The request - Can you write out all the lines word for word, with no pictures?

Dataset content -
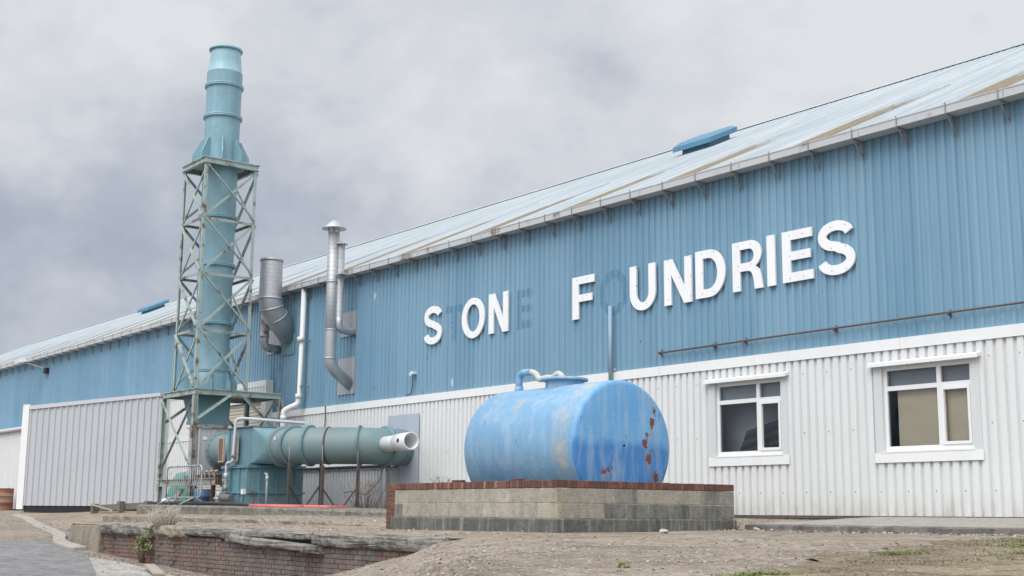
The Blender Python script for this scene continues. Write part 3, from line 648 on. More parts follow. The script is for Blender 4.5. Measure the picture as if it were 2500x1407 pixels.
# ---------------------------------------------------------------- letters
def strip(path,t):
    L=[];Rr=[];n=len(path)
    for i in range(n):
        a=V(path[max(i-1,0)]);b=V(path[min(i+1,n-1)]);d=(b-a).normalized();nn=V((-d.y,d.x))
        L.append(V(path[i])+nn*t/2);Rr.append(V(path[i])-nn*t/2)
    return [(p.x,p.y) for p in L]+[(p.x,p.y) for p in Rr[::-1]]
def ellp(cx,cy,rx,ry,a0,a1,n):return [(cx+rx*math.cos(R(a0+(a1-a0)*i/n)),cy+ry*math.sin(R(a0+(a1-a0)*i/n))) for i in range(n+1)]
def glyph(ch):   # unit height, returns loops and width
    t=.185
    if ch=='S':
        p=ellp(.41,.735,.305,.185,12,180,14)+ellp(.41,.735,.305,.20,195,262,6)
        p+=[(.44,.515),(.50,.495)]
        q=ellp(.41,.275,.32,.21,75,-5,7)+ellp(.41,.265,.32,.185,-18,-172,14)
        return [strip(p[:-1]+q,t)],.82
    if ch=='O':return [ellp(.46,.5,.47,.53,0,360,40)[:-1],ellp(.46,.5,.27,.36,0,360,40)[:-1]],.92
    if ch=='N':return [[(0,0),(.2,0),(.2,.66),(.56,0),(.78,0),(.78,1),(.58,1),(.58,.34),(.22,1),(0,1)]],.78
    if ch=='F':return [[(0,0),(.21,0),(.21,.40),(.66,.40),(.66,.57),(.21,.57),(.21,.82),(.74,.82),(.74,1),(0,1)]],.74
    if ch=='U':return [[(0,1),(0,.36)]+ellp(.4,.36,.4,.40,180,360,20)[1:-1]+[(.8,.36),(.8,1),(.59,1),(.59,.36)]+ellp(.4,.36,.19,.22,360,180,16)[1:-1]+[(.21,.36),(.21,1)]],.8
    if ch=='D':return [[(0,0),(.38,0)]+ellp(.38,.5,.45,.5,-90,90,20)[1:-1]+[(.38,1),(0,1)],[(.21,.175),(.21,.825),(.36,.825)]+ellp(.36,.5,.255,.325,90,-90,16)[1:-1]+[(.36,.175)]],.83
    if ch=='R':return [[(0,0),(.2,0),(.2,.39),(.38,.39)]+[(.47,.37),(.52,.31),(.555,.18),(.575,0),(.79,0),(.77,.1),(.745,.25),(.70,.38),(.60,.465)]+ellp(.47,.72,.29,.28,-52,90,14)+[(0,1)],[(.2,.555),(.2,.835),(.44,.835)]+ellp(.44,.695,.13,.14,90,-90,10)[1:-1]+[(.44,.555)]],.78
    if ch=='I':return [[(0,0),(.2,0),(.2,1),(0,1)]],.2
    if ch=='E':return [[(0,0),(.75,0),(.75,.18),(.21,.18),(.21,.42),(.69,.42),(.69,.59),(.21,.59),(.21,.82),(.74,.82),(.74,1),(0,1)]],.75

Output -
The Blender Python script for this scene continues. Write part 3, from line 648 on. More parts follow. The script is for Blender 4.5. Measure the picture as if it were 2500x1407 pixels.
# ---------------------------------------------------------------- letters
def strip(path,t):
    L=[];Rr=[];n=len(path)
    for i in range(n):
        a=V(path[max(i-1,0)]);b=V(path[min(i+1,n-1)]);d=(b-a).normalized();nn=V((-d.y,d.x))
        L.append(V(path[i])+nn*t/2);Rr.append(V(path[i])-nn*t/2)
    return [(p.x,p.y) for p in L]+[(p.x,p.y) for p in Rr[::-1]]
def ellp(cx,cy,rx,ry,a0,a1,n):return [(cx+rx*math.cos(R(a0+(a1-a0)*i/n)),cy+ry*math.sin(R(a0+(a1-a0)*i/n))) for i in range(n+1)]
def glyph(ch):   # unit height, returns loops and width
    t=.185
    if ch=='S':
        p=ellp(.41,.735,.305,.185,12,180,14)+ellp(.41,.735,.305,.20,195,262,6)
        p+=[(.44,.515),(.50,.495)]
        q=ellp(.41,.275,.32,.21,75,-5,7)+ellp(.41,.265,.32,.185,-18,-172,14)
        return [strip(p[:-1]+q,t)],.82
    if ch=='O':return [ellp(.46,.5,.47,.53,0,360,40)[:-1],ellp(.46,.5,.27,.36,0,360,40)[:-1]],.92
    if ch=='N':return [[(0,0),(.2,0),(.2,.66),(.56,0),(.78,0),(.78,1),(.58,1),(.58,.34),(.22,1),(0,1)]],.78
    if ch=='F':return [[(0,0),(.21,0),(.21,.40),(.66,.40),(.66,.57),(.21,.57),(.21,.82),(.74,.82),(.74,1),(0,1)]],.74
    if ch=='U':return [[(0,1),(0,.36)]+ellp(.4,.36,.4,.40,180,360,20)[1:-1]+[(.8,.36),(.8,1),(.59,1),(.59,.36)]+ellp(.4,.36,.19,.22,360,180,16)[1:-1]+[(.21,.36),(.21,1)]],.8
    if ch=='D':return [[(0,0),(.38,0)]+ellp(.38,.5,.45,.5,-90,90,20)[1:-1]+[(.38,1),(0,1)],[(.21,.175),(.21,.825),(.36,.825)]+ellp(.36,.5,.255,.325,90,-90,16)[1:-1]+[(.36,.175)]],.83
    if ch=='R':return [[(0,0),(.2,0),(.2,.39),(.38,.39)]+[(.47,.37),(.52,.31),(.555,.18),(.575,0),(.79,0),(.77,.1),(.745,.25),(.70,.38),(.60,.465)]+ellp(.47,.72,.29,.28,-52,90,14)+[(0,1)],[(.2,.555),(.2,.835),(.44,.835)]+ellp(.44,.695,.13,.14,90,-90,10)[1:-1]+[(.44,.555)]],.78
    if ch=='I':return [[(0,0),(.2,0),(.2,1),(0,1)]],.2
    if ch=='E':return [[(0,0),(.75,0),(.75,.18),(.21,.18),(.21,.42),(.69,.42),(.69,.59),(.21,.59),(.21,.82),(.74,.82),(.74,1),(0,1)]],.75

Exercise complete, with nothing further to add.